Retour à la complétion avec l’un des deux films de la sélection officielle qui me tentait le moins. Je redoutais le nouveau film de Sergei Loznitsa, cinéaste ukrainien se revendiquant de Robert Bresson. Les premières minutes d’ « Une femme douce » ne m’ont pas donné tort. Certains plans ressemblent à des toiles de maitres mais l’action met une bonne trentaine de minutes à décoller. Après, cette histoire de femme qui traverse la Russie afin de pouvoir avoir des nouvelles de son époux emprisonné à tort devient passionnante. On n’échappe pas à certaines scènes beaucoup trop étirées mais son propos sur la rigidité et la violence de l’administration russe est vachement audacieux. Tout comme ses quarante dernières minutes où sans trop spoiler, on plonge dans une rêverie onirique radicale, bavarde et à la limite du grotesque qui en divisera plus d’un. D’ailleurs, il y a eu autant de sifflets que d’applaudissements à la fin de la projection. Moi-même, je n’arrive pas à donner un avis tranché mais le film continue, des heures après sa projection, à me trotter dans la tête. Comme pour le Campillo, c’est vraiment bon signe.

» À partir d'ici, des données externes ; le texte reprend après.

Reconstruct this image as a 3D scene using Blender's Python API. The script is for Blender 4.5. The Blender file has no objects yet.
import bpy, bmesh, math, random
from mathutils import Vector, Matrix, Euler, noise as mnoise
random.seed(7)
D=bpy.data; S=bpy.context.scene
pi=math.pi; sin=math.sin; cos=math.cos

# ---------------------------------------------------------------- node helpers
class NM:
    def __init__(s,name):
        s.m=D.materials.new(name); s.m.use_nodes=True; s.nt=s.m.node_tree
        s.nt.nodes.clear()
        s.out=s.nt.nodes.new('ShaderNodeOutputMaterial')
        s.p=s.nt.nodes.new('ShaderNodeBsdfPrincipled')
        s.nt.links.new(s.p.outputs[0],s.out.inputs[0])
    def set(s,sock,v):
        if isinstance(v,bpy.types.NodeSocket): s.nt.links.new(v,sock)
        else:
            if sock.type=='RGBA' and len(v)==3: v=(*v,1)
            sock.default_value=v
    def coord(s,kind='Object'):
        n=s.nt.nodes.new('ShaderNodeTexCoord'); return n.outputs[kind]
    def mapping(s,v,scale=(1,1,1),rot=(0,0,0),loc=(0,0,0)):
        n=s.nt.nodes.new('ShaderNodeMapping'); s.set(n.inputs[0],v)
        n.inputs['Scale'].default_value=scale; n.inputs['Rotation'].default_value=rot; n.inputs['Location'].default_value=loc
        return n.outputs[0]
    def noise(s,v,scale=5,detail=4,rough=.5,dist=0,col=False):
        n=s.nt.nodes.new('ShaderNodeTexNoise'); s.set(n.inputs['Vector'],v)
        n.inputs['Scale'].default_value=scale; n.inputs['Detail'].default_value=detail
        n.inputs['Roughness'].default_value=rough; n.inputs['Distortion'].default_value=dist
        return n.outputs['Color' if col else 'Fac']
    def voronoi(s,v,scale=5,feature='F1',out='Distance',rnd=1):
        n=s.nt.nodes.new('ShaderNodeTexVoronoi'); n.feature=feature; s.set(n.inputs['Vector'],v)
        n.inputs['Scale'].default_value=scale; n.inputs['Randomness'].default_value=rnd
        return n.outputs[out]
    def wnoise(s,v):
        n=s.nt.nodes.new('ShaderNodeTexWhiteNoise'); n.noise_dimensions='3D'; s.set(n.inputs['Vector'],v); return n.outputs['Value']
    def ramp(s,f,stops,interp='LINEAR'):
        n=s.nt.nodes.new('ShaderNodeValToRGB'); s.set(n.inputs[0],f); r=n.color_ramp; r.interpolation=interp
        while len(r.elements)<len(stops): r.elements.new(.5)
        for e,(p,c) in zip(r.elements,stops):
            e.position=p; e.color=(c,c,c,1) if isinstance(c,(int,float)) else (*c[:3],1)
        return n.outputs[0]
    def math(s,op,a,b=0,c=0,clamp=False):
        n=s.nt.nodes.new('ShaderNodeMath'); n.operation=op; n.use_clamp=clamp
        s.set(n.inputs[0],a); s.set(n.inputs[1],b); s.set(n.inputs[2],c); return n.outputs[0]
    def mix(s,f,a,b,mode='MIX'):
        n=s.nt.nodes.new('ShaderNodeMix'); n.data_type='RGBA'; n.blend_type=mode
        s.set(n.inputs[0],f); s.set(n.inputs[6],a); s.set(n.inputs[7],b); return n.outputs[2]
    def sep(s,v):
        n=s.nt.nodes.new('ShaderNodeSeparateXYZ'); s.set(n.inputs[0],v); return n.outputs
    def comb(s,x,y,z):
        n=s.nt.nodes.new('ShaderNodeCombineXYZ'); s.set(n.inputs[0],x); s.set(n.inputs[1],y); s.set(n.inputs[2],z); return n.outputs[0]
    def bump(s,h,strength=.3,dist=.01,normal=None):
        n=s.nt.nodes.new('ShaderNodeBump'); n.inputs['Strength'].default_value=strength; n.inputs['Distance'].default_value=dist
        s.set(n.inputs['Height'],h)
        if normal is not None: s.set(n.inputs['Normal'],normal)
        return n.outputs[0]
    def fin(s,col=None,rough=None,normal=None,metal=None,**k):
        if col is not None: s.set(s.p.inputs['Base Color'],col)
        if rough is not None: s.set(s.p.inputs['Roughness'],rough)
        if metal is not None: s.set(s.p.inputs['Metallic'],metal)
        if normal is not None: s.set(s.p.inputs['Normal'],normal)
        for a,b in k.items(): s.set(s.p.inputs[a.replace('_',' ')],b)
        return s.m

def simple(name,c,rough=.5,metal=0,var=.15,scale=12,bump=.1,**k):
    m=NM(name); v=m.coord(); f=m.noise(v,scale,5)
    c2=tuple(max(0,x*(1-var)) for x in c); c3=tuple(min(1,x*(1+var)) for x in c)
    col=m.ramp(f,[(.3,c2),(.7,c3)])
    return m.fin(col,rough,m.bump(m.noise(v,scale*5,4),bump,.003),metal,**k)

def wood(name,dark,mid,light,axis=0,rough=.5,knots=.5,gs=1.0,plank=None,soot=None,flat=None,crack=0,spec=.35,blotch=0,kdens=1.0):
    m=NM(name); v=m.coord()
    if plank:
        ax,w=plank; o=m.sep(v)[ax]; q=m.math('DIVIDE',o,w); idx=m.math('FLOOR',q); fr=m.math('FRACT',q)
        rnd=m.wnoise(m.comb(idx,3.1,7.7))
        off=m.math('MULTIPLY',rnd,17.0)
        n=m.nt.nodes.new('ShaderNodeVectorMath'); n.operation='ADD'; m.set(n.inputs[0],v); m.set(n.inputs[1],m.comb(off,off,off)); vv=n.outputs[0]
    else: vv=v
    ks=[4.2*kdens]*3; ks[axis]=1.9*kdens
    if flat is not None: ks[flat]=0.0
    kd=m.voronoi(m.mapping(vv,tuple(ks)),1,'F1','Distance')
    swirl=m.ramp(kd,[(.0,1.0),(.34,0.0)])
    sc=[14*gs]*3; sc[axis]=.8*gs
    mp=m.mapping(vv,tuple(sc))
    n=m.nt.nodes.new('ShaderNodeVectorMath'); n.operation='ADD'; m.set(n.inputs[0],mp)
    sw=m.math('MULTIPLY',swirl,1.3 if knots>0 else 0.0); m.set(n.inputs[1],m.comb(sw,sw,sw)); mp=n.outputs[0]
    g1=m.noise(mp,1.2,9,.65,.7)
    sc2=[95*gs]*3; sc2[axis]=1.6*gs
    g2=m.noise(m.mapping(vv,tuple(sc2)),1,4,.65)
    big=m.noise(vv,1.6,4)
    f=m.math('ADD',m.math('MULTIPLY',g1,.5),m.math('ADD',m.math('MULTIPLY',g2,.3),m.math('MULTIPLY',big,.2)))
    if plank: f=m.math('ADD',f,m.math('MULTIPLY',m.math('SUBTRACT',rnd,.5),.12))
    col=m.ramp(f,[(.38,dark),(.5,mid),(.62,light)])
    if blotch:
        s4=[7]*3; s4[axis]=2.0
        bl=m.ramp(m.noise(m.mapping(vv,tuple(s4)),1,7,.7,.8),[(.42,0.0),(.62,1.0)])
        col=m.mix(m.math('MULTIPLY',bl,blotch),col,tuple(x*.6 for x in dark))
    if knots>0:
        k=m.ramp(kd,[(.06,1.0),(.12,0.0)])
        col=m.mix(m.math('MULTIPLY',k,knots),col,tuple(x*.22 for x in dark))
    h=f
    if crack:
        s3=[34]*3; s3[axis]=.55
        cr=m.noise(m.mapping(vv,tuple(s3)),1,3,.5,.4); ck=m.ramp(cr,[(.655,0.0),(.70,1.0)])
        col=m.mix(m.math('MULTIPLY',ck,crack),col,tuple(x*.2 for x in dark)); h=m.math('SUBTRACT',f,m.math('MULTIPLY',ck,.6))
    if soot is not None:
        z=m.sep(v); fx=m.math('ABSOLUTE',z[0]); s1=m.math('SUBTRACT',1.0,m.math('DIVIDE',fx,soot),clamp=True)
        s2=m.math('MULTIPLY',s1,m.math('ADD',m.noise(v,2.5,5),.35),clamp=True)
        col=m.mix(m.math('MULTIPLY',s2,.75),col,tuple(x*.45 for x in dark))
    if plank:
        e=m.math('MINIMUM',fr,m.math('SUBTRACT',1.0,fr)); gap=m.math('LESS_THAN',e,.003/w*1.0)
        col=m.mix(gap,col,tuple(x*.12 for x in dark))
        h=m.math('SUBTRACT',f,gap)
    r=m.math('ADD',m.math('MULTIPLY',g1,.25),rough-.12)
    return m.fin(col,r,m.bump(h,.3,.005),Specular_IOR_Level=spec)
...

Fin de soirée à la semaine de la critique où je fais plus de deux heures de queue avant de pouvoir  voir le film de clôture. Fort de son superbe buzz au dernier festival de Sundance, « Brigsby bear » est un feel good movie décapant. Comment aurait-il pu en être autrement avec son histoire de jeune homme fasciné par la série que lui créent ses deux ravisseurs qui l’ont élevé pendant trente ans comme leur propre fils. C’est drôle, irrévérencieux et émouvant mais surtout le film transpire de la première à la dernière image un amour incommensurable pour le 7ème art. Quand on est cinéphilie, on peut dire que ça fait un bien fou de voir ça. Surtout que mises à part quelques facilités d’écriture, le scénario est de grande qualité. Restent une distribution sacrement convaincante et une mise en scène qui a de beaux moments de grâce. C’est l’un de mes coups de cœur du festival.